The new UPFA administration faced the same dilemma as the ousted UNF. On the one hand, any return to a war would be economically disastrous for plans by the business elite to transform the island into a cheap labour platform. On the other, making any concessions to the LTTE threatens to undermine the ideology of Sinhala chauvinism on which the Sri Lankan state has rested since its inception in 1948.

The result has been a dangerous stalemate. The JVP has threatened to quit the ruling UPFA if negotiations take place on the ISGA. The LTTE has refused to start talking unless the ISGA is the basis for discussion. All attempts by Norwegian mediators have failed to resolve the matter.

In his speech on Saturday, Prabhakaran devoted considerable effort to convincing, not so much the assembled audience, but the “international community” that the LTTE was committed to talks but the “stumbling block” was Colombo. He branded the government as “an unholy alliance of incompatible parties articulating antagonistic and mutually contradictory views and policies on the Tamil national question.”

Tensions inside LTTE

The LTTE’s frustrations are bound up with intense pressures on its own organisation. Utterly incapable of satisfying the social needs and democratic aspirations of the Tamil people, the organisation is riven with divisions. Earlier in the year, its eastern military commander V. Muralitharan, better known as Karuna, broke away, alleging that the “northern” leaders were monopolising the privileges and ignoring the needs of the east. While the LTTE rapidly moved in and dispersed the rebels, a bitter war of attrition between the two factions is continuing.

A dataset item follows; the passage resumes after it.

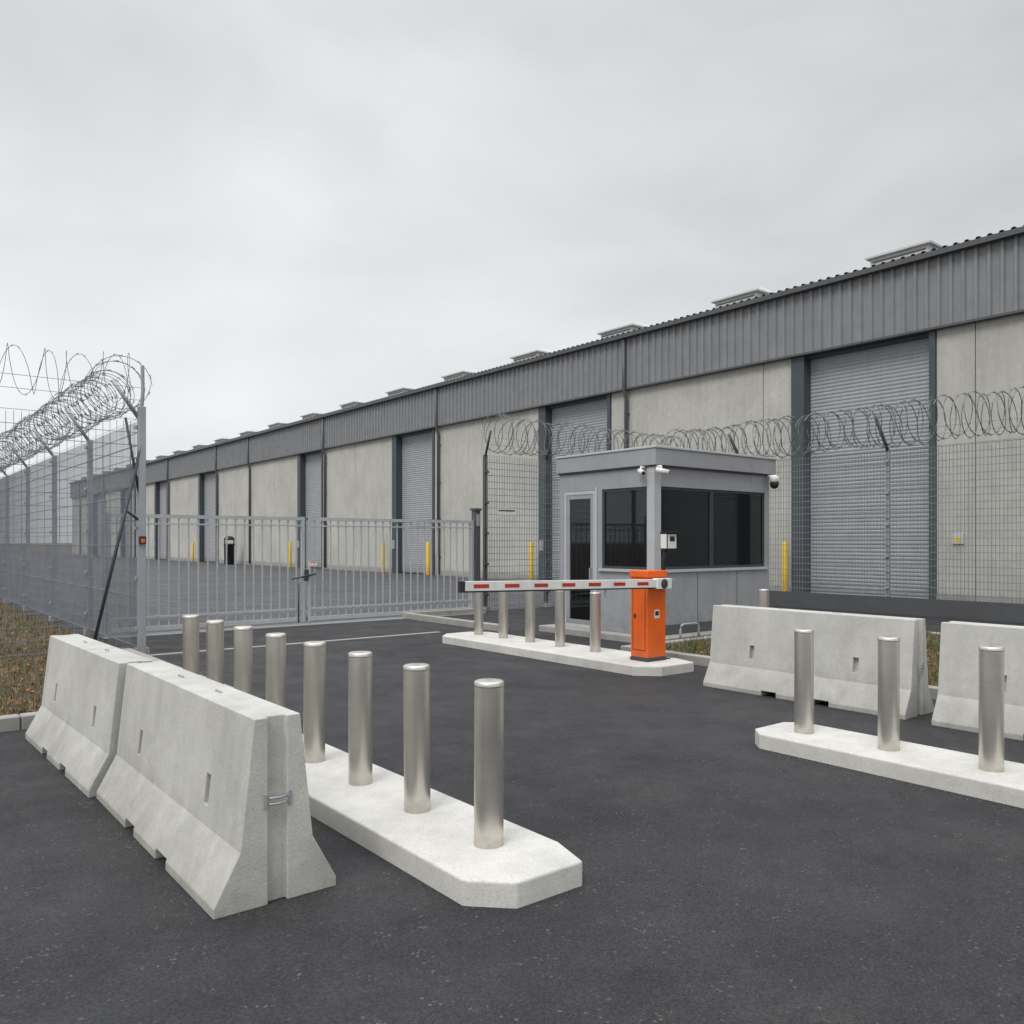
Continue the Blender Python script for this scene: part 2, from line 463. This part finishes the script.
def frameX(y0, y1, z0, z1, x, w=.045, d=.06, mat=M_dark):
    b.box(x, x+d, y0, y1, z0, z0+w, mat); b.box(x, x+d, y0, y1, z1-w, z1, mat)
    b.box(x, x+d, y0, y0+w, z0+w, z1-w, mat); b.box(x, x+d, y1-w, y1, z0+w, z1-w, mat)
frameY(X0+.162, 12.85, 1.302, 2.798, Y0+.02); frameY(12.852, X1-.142, 1.302, 2.798, Y0+.02)
frameX(Y0+.162, 11.298, 1.302, 2.798, X0+.02)
frameX(11.47, 12.378, ZF, 2.798, X0+.005, .07, .07, M_boothL)
frameX(11.545, 12.305, ZF+.075, 2.725, X0+.015, .08, .05, M_booth)
b.box(X0-.03, X0+.01, 11.60, 11.62, 1.0, 1.3, M_galv)
b.box(X0-.05, X0-.001, Y0+.16, 11.36, 1.25, 1.298, M_boothL); b.box(X0+.16, X1-.1, Y0-.04, Y0-.001, 1.25, 1.298, M_boothL)
b.obj('window_and_door_frames', parent=e)
b = MB()
b.box(X0+.2, 12.81, Y0+.045, Y0+.051, 1.34, 2.76, M_glass); b.box(12.9, X1-.18, Y0+.045, Y0+.051, 1.34, 2.76, M_glass)
b.box(X0+.045, X0+.051, Y0+.2, 11.26, 1.34, 2.76, M_glass)
b.box(X0+.035, X0+.041, 11.62, 12.23, ZF+.15, 2.65, M_glass)
b.obj('glazing', parent=e)
b = MB()
x = X0+.3
while x < X1-.25:
    if not (12.2 < x < 12.75):
        b.add([(x-.045, Y0+.14, 1.35), (x+.025, Y0+.17, 1.35), (x+.025, Y0+.17, 2.72), (x-.045, Y0+.14, 2.72)], [(0,1,2,3)], M_blind)
    x += .095
y = Y0+.3
while y < 11.2:
    b.add([(X0+.14, y-.04, 1.35), (X0+.17, y+.025, 1.35), (X0+.17, y+.025, 2.72), (X0+.14, y-.04, 2.72)], [(0,1,2,3)], M_blind); y += .095
b.box(X0+.5, X1-.4, Y0+.5, Y0+1.1, .85, .9, M_int); b.box(12.2, 12.7, Y0+.8, Y0+.85, 1.0, 1.6, M_black)
b.box(X0+.13, X1-.13, Y0+.13, Y1-.13, ZF, ZF+.02, M_int); b.box(X0+.13, X1-.13, Y1-.15, Y1-.125, ZF+.02, ZT-.05, M_int)
b.obj('interior', parent=e)
b = MB()
for (cx, cy, dx, dy) in ((X0-.13, Y0+.20, -.5, -.9), (X0+.0, Y0-.16, .7, -.8)):
    d = Vector((dx, dy, -.25)).normalized(); p = Vector((cx, cy, 3.06))
    b.tube([p-d*.10, p+d*.14], .045, 14, M_white); b.tube([p+d*.135, p+d*.15], .034, 12, M_black)
    b.tube([p, (cx, cy, 3.15)], .018, 8, M_white)
    b.tube([(cx, cy, 3.14), (min(max(cx, X0-.02), X1), max(cy, Y0-.02), 3.14)], .02, 8, M_white)
cx, cy = X1-.12, Y0-.20
b.tube([(cx, Y0-.02, 3.13), (cx, cy, 3.13)], .025, 8, M_white)
b.lathe(cx, cy, [(.07, 3.01), (.09, 3.05), (.09, 3.12), (.03, 3.15)], 18, M_white)
b.lathe(cx, cy, [(.01, 2.87), (.05, 2.885), (.08, 2.92), (.09, 2.97), (.085, 3.01)], 18, M_black)
b.obj('security_cameras', parent=e)

# ------------------------------------------------------------------ fences
def helix(b, p0, p1, rad, pitch, hand, wire=.0065, seed=0, bs=1.0):
    p0, p1 = Vector(p0), Vector(p1); ax = (p1-p0); L = ax.length; ax.normalize()
    u = Vector((0,0,1)); w = ax.cross(u); N = int(L/pitch*20); pts = []
    for i in range(N+1):
        th = hand*2*math.pi*i/20; t = L*i/N
        k = 1+.06*math.sin(t*1.7+seed)+.03*math.sin(t*5.1)+.04*math.sin(t*11.3+seed)
        pts.append(p0+ax*(t+.05*math.sin(th*.5+seed)+.05*math.sin(t*2.3))+u*(math.sin(th)*rad*k-.05*abs(math.sin(t*1.1)))+w*math.cos(th)*rad*k)
    b.tube(pts, wire, 3, M_razor)
    for i in range(1, N, 2):
        t = (pts[i+1]-pts[i-1]).normalized(); c = pts[i]; o = (c-(p0+ax*(c-p0).dot(ax))).normalized()
        a, s, q = .035*bs, .014*bs, .022*bs
        b.add([c+t*s, c+o*q+t*a, c-t*s, c+o*q-t*a, c-o*q+t*a, c-o*q-t*a], [(0,1,2),(0,3,2),(0,4,2),(0,5,2)], M_razor)
def fence(name, p0, p1, ztop, vs, hs, posts, arm, zc, rad, z0=.1, wr=.0028, coil_off=(0,0), armlen=.75, wire=.0065, bs=1., pmat=None, amat=None, ar=.033, pitch=.42, skip=False):
    pmat = pmat or M_galv; amat = amat or pmat
    e = empty(name, (p0[0], p0[1], 0))
    dx, dy = p1[0]-p0[0], p1[1]-p0[1]; L = math.hypot(dx, dy); ux, uy = dx/L, dy/L
    alongX = abs(ux) > .5
    b = MB()
    n = int(L/vs)
    for i in range(n+1):
        t = i*vs; x, y = ux*t, uy*t
        b.box(x-wr, x+wr, y-wr, y+wr, z0, ztop, M_wire)
    z = z0+.04
    k = 0
    while z < ztop:
        r = wr*1.25
        for o in ((-.007, .007) if k % 4 == 0 else (.006,)):
            if alongX: b.box(min(0, dx), max(0, dx), o-r, o+r, z-r, z+r, M_wire)
            else: b.box(o-r, o+r, min(0, dy), max(0, dy), z-r, z+r, M_wire)
        z += hs; k += 1
    b.obj('mesh_panels', parent=e)
    b = MB()
    for t in posts:
        x, y = ux*t, uy*t; s = .045
        ox, oy = (0, .06) if alongX else (.06, 0)
        b.box(x-s+ox, x+s+ox, y-s+oy, y+s+oy, -.02, ztop+.05, pmat)
        b.box(x-.1+ox, x+.1+ox, y-.1+oy, y+.1+oy, -.02, .115, M_kerb2)
        if arm:
            a = Vector(arm).normalized()*armlen; q = Vector((x+ox, y+oy, ztop))
            b.tube([q, q+a*.5, q+a], ar, 6, amat)
        zz = z0+.3
        while zz < ztop:
            b.box(x-.055+ox*.3, x+.055+ox*.3, y-.055+oy*.3, y+.055+oy*.3, zz, zz+.05, pmat); zz += .8
    b.obj('posts', parent=e)
    b = MB(); c = coil_off
    a0 = (c[0], c[1], zc); a1 = (dx+c[0], dy+c[1], zc)
    helix(b, a0, a1, rad, pitch, 1, seed=1, wire=wire, bs=bs); helix(b, a0, a1, rad*.96, pitch*1.12, -1, seed=2, wire=wire, bs=bs)
    for dz in (-.32, 0, .2):
        off = Vector(arm or (0,0,1)).normalized()*(dz+.35)
        p = Vector((0, 0, ztop))+off
        b.tube([p, p+Vector((dx, dy, 0))], .004, 3, M_razor)
    b.obj('razor_wire', parent=e)
    return e
fence('security_fence', (3.57, 14.04), (3.57, 70), 3.72, .075, .2, [3.6*i for i in range(16)], (-.55, 0, .8), 4.33, .40, wr=.0038, coil_off=(-.2, 0), wire=.006)
fence('security_fence', (3.57, 14.04), (-14, 14.04), 3.72, .1, .2, [2.6*i for i in range(1, 7)], (0, -.4, .8), 4.36, .36, wr=.0032, coil_off=(0, -.15), wire=.005)
fence('security_fence', (12.95, 17.3), (20.5, 17.3), 4.02, .085, .17, [0, 2.1, 5.0, 7.55], (-.15, -.5, .8), 4.66, .48, coil_off=(0, -.1), wr=.0048, wire=.010, bs=1.6, pmat=M_gut, pitch=.38)
fence('security_fence', (20.5, 17.3), (20.5, -12), 4.1, .085, .17, [2.4, 6.8, 11.2, 15.6, 20, 24.4], (-.62, 0, .8), 4.76, .52, z0=.32, coil_off=(-.2, 0), wr=.005, wire=.0105, bs=1.7, armlen=1.05, pitch=.33, amat=M_arm, ar=.048)
b = MB(); b.box(20.42, 20.47, -12, 17.2, -.02, .42, M_gut); b.obj('fence_plinth')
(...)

The LTTE is desperate for the implementation of the ISGA to provide a much-needed boost to its authority. “If some elements of our proposals are deemed problematic or controversial,” Prabhakaran implored in his speech, “these issues can be resolved though discussions at the negotiating table.” Under the terms of the ISGA proposal, the LTTE would automatically have the upper hand in an administration imposed undemocratically on the eastern and northern provinces. The deal would also mean increased foreign aid over which the LTTE would have a substantial say.

Prabhakaran will gain no assistance from the “international community”, however. Just 10 days before the Heroes’ Day speech, US deputy secretary of state Richard Armitage issued a statement praising president Kumaratunga for being “consistent and forthright in her commitment to settling outstanding issues in the peace process in the frame work of united Sri Lanka.” He bluntly insisted once again that “abandon terrorism in word and deed and return to the peace table.”

India has already made clear that it will not accept the ISGA. Moreover, New Delhi is in the process of finalising a far-reaching defence pact with Colombo that would provide logistical support and training to the Sri Lankan armed forces and greatly enhance its ability to fight the LTTE. The US military has also been developing far closer relations with its Sri Lankan counterpart.

The LTTE is confronting an impossible dilemma. In any return to armed conflict, it faces the prospect of a Sri Lankan military, supported by the US and India. If on the other hand it makes concessions to Colombo to restart negotiations, the LTTE faces a further undermining of its position among the Tamil minority and heightened tensions in its own organisation.

Moreover, sharp conflicts leading up to the Heroes’ Day rally make clear the present ambiguous situation—not peace, not war—is increasingly untenable. The LTTE is already engaged in an escalating conflict with the Karuna faction, as well as facing growing provocations form the Sri Lankan military and Sinhala chauvinist organisations such as the JVP.

* On November 19, two Tamil youth were shot dead in Valvetithurai, north of Jaffna town. The LTTE blamed the Sri Lankan military. Protests erupted the following day in several parts of the Jaffna peninsula with demonstrators blocking roads and burning tyres. Several clashes took place, including one in which police and soldiers fired on the assembled crowd, wounding one man.

* On November 24, two people involved in setting up decorations for the Heroes’ Day events were shot dead at Vanthaarumoolai, in Batticaloa. The murders were believed to be the work of the Karuna faction. The following day, an LTTE member Umakanth was shot dead in Akkaraipattu in the eastern province on November 25.

* On November 25, troops attempted to prevent the LTTE and its supporters from raising the LTTE flag as part of Heroes’ Day celebrations in Mannar. Fourteen people were injured when soldiers attacked the unarmed crowd, which included parliamentarian Vino Noharathalingam, with clubs and iron bars. A similar incident took place in Vavuniya on the same day, when the army fired into a crowd involved in raising the LTTE flag injuring six people.

* On November 26, the JVP instigated a provocative protest in Trincomalee demanding that a LTTE flag flying at a Hindu cultural hall be hauled down. JVP MP Jayantha Wijesekara led some 300 demonstrations in a march to the Sri Lanka Monitoring Mission office and then to the hall before being dispersed by police with tear gas. When a pro-LTTE Tamil forum organised a counter-protest on Monday, communal clashes erupted, leading to the deaths of three Sinhalese. Police immediately imposed a curfew.

Such are the tensions, particularly in the east, that Norwegian general Trond Furuhovde, who is head of the Sri Lanka Monitoring Mission, warned in comments to Associated Press on Tuesday that the “cease-fire is under tremendous pressure.” “Although we have a cease-fire, the war is on. A cease-fire is a state of war and what we actually see is some kind of subversive war,” he declared.

The LTTE has no progressive answer to this situation. Its demand for a capitalist statelet of Tamil Eelam always represented the interests of the Tamil bourgeoisie, not the democratic aspirations of the Tamil working class and oppressed masses. Now it is reduced to futile appeals to imperialism to pressure Colombo for a junior role in a powersharing arrangement, or a return to a bloody war that has already cost 65,000 lives.